--- START ---
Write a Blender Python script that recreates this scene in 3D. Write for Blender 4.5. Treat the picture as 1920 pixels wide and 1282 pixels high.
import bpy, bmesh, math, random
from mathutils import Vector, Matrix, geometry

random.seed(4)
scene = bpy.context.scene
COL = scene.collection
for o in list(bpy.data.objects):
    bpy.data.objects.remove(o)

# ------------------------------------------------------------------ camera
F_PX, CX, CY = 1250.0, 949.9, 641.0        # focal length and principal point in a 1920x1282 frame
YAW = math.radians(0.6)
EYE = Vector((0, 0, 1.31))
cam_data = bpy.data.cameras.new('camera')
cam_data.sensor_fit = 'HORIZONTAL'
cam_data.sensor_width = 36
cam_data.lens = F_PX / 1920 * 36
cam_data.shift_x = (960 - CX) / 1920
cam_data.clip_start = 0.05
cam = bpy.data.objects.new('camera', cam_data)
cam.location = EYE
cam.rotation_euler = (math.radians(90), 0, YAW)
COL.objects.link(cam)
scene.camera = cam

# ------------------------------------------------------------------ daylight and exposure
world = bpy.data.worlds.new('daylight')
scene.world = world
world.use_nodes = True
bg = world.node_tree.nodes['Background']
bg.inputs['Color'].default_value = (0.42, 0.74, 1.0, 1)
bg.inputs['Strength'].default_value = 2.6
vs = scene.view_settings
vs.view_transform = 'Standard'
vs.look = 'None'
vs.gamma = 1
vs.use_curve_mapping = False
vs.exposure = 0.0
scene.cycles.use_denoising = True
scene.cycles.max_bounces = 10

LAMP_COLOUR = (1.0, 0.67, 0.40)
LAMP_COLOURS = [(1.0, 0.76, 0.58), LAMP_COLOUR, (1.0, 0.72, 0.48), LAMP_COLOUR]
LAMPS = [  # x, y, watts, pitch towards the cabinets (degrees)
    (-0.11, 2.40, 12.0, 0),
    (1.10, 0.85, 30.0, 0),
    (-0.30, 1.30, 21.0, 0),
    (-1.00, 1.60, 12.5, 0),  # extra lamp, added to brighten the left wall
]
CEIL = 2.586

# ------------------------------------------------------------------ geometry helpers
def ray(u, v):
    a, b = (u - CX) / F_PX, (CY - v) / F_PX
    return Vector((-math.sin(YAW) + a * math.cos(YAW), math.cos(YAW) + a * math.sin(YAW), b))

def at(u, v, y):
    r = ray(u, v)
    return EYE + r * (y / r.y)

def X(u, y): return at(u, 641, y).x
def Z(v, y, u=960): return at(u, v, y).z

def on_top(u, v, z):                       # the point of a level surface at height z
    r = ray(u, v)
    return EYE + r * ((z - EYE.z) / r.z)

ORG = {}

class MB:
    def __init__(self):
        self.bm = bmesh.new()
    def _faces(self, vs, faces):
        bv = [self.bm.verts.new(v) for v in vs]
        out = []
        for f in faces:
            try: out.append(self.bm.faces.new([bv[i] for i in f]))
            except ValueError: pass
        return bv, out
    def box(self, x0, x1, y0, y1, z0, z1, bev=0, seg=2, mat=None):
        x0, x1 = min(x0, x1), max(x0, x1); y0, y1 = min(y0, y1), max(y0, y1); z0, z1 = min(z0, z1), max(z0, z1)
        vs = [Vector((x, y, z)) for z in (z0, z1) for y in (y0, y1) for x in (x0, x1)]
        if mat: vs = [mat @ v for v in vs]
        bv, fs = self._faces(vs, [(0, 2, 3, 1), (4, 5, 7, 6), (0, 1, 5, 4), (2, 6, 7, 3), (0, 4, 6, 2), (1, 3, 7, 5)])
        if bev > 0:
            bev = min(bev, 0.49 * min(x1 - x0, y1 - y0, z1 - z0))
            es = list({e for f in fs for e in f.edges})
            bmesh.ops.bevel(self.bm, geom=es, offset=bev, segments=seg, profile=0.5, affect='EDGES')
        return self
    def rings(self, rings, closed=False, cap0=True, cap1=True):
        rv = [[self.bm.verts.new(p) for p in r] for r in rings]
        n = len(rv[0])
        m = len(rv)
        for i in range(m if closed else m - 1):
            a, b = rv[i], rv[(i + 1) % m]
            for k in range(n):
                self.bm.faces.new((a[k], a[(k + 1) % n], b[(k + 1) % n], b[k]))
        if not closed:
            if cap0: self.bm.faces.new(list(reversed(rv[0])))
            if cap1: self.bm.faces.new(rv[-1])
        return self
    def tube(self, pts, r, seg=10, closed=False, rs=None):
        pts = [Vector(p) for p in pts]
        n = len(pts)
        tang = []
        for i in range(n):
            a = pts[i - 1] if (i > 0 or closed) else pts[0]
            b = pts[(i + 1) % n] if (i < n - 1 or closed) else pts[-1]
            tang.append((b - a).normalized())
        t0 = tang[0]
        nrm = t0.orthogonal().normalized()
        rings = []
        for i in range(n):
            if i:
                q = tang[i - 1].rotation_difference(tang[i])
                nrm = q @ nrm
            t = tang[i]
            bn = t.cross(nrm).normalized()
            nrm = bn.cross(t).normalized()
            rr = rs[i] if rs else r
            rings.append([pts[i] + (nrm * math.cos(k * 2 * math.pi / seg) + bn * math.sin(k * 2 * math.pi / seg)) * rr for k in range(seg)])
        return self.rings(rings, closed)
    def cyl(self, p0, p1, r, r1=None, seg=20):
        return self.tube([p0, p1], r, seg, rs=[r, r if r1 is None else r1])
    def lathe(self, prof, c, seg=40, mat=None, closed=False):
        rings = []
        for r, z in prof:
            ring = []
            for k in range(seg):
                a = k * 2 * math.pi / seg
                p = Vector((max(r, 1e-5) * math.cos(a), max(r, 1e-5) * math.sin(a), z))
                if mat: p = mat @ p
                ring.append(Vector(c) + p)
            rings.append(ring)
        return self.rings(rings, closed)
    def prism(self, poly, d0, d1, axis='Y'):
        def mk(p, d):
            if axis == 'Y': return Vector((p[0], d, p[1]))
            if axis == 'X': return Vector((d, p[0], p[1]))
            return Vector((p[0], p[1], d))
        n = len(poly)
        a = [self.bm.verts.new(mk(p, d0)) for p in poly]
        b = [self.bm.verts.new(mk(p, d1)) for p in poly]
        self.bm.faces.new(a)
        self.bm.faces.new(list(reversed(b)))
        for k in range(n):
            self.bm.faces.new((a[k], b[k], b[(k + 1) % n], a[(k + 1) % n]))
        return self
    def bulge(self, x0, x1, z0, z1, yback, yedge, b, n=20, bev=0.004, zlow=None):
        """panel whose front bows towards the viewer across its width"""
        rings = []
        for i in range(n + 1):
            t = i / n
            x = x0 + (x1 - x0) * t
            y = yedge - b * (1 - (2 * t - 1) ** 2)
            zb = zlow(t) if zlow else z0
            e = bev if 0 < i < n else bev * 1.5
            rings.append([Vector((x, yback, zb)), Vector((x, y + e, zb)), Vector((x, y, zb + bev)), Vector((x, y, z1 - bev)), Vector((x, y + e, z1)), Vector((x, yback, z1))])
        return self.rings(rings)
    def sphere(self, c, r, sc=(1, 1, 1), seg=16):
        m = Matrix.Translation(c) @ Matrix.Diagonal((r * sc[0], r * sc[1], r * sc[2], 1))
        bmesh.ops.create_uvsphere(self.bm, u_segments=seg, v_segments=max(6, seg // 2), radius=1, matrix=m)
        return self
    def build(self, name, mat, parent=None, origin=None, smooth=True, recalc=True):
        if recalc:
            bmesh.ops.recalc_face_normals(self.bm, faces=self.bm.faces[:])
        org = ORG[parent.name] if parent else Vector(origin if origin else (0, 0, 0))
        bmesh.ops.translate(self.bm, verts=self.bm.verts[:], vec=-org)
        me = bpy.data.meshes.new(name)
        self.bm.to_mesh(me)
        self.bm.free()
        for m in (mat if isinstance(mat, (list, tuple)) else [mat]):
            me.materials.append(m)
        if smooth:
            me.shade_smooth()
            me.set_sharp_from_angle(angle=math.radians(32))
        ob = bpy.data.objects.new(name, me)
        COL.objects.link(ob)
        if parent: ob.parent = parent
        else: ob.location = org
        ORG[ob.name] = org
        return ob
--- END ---
--- WHAT NEEDS TO BE DONE ---
Repeat, word for word, the lines from the opening of the material through the line containing "scene.cycles.max_bounces = 10".

--- SOLUTION TO THE PROBLEM ---
Write a Blender Python script that recreates this scene in 3D. Write for Blender 4.5. Treat the picture as 1920 pixels wide and 1282 pixels high.
import bpy, bmesh, math, random
from mathutils import Vector, Matrix, geometry

random.seed(4)
scene = bpy.context.scene
COL = scene.collection
for o in list(bpy.data.objects):
    bpy.data.objects.remove(o)

# ------------------------------------------------------------------ camera
F_PX, CX, CY = 1250.0, 949.9, 641.0        # focal length and principal point in a 1920x1282 frame
YAW = math.radians(0.6)
EYE = Vector((0, 0, 1.31))
cam_data = bpy.data.cameras.new('camera')
cam_data.sensor_fit = 'HORIZONTAL'
cam_data.sensor_width = 36
cam_data.lens = F_PX / 1920 * 36
cam_data.shift_x = (960 - CX) / 1920
cam_data.clip_start = 0.05
cam = bpy.data.objects.new('camera', cam_data)
cam.location = EYE
cam.rotation_euler = (math.radians(90), 0, YAW)
COL.objects.link(cam)
scene.camera = cam

# ------------------------------------------------------------------ daylight and exposure
world = bpy.data.worlds.new('daylight')
scene.world = world
world.use_nodes = True
bg = world.node_tree.nodes['Background']
bg.inputs['Color'].default_value = (0.42, 0.74, 1.0, 1)
bg.inputs['Strength'].default_value = 2.6
vs = scene.view_settings
vs.view_transform = 'Standard'
vs.look = 'None'
vs.gamma = 1
vs.use_curve_mapping = False
vs.exposure = 0.0
scene.cycles.use_denoising = True
scene.cycles.max_bounces = 10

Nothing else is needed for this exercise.